Cash-Cow PANAMY (3719)


PANAMY (3719) or its full name Panasonic Manufacturing Malaysia Bhd is publicly listed in the Malaysian market in 1966. After 50 years, it is still generating cash like clock-work.

I was surprised that 90 % of its equity is coming from profits. In other words, the shareholders only contribute about 10 % of the capital while the rest is coming from retained earnings. It seems to me that the company is generating more cash faster than it could spend.

Cash is king. – Najib

Its return-on-equity, ROE, is 17 % with no practically no debt. Using the rule of 72, PANAMY could double its assets (mainly cash) in under 5 years without the need to increase its liabilities.

ROE and rule of 72

Example: with a return of 17 %, you could double your capital in less than 5 years (72 / 17 = 4.23 years).

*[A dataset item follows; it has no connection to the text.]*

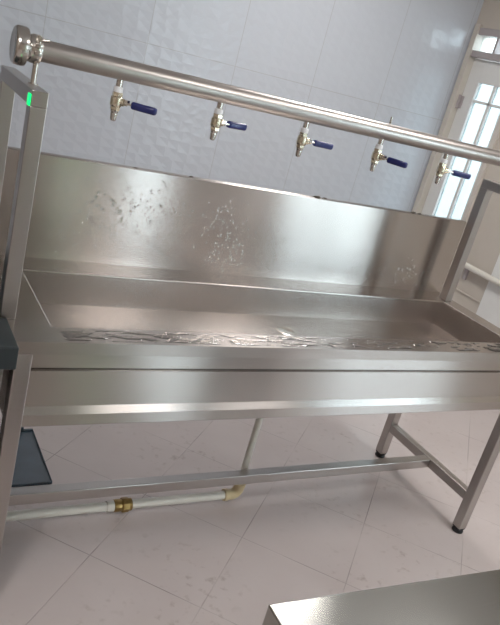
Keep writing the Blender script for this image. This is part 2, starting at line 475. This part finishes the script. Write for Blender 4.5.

This is equivalent to saying that: If you were the owner who had $ 1 million invested, you were entitled to $ 200 thousand of the earnings each year.

The engine of growth is still on

Its 5-year and 10-year earning growth rates (here is how I calculate earning growth rate) are positive, 9 % and 8 % respectively. These numbers are one of the main reasons for stock to double.

Cash-cow PANAMY: Idiot-proof business

PANAMY's products

PANAMY’s products

PANAMY is an idiot-proof business with well-known brand where you generate more money than you can spend by selling fans, rice cookers, vacuums, etc. In my home at Miri, I found Panasonic products everywhere.

Panasonic at home

Panasonic products at home

It is an ideal stock for retirement. Another good news is, it pays good dividends too at around 4 %.

Final though

Let see if its stock price doubles in 5 years time.